En conclusion, il n’est pas pertinent d’opposer formel et informel car il existe plusieurs niveaux de formalisation.

La combinaison de ces critères permet d’aboutir à une gradation du degré de formalité.

[1] Banque mondiale et Agence Française de Développement (2012). Les entreprises informelles de l’Afrique de l’Ouest francophone.


Quel rôle le financement peut il jouer dans la formalisation ?

L’accès au financement est un des grands obstacles qu’engendre un degré trop faible de formalisation. Par exemple, le financement bancaire est réservé aux rares entreprises complètement formelles ou capables de fournir une documentation juridique et financière complètes.

Face à ces difficultés pour les PME, des agents financiers spécialisés ont vu le jour pour répondre aux besoins non rencontrés des petites entreprises. Ces agents spécialisés ont développé une approche nouvelle dans l’analyse du risque crédit qui leur permet d’octroyer des crédits à des structures dénuées d’états financiers certifiés. Cette façon de faire permet de prêter à des structures « informelles » ou « semi-formelles » avec un niveau du risque acceptable.

Des services financiers se développent pour les entreprises ayant des degrés de formalisation limités. Ils permettent de limiter le « coût de l’informalité » que représentent les taux pratiqués par les usuriers.

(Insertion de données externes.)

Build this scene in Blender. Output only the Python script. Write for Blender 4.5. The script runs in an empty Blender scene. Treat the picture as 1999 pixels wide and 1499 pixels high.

L’arrivée sur le marché de nouveaux produits financiers pour les entreprises non complètement formelles est un pas en direction de plus de formalisation. Pour autant, il est primordial que ce financement aille de pair avec un accompagnement favorisant une formalisation et permettre aux entreprises d’accéder à des services financiers traditionnels et moins chers.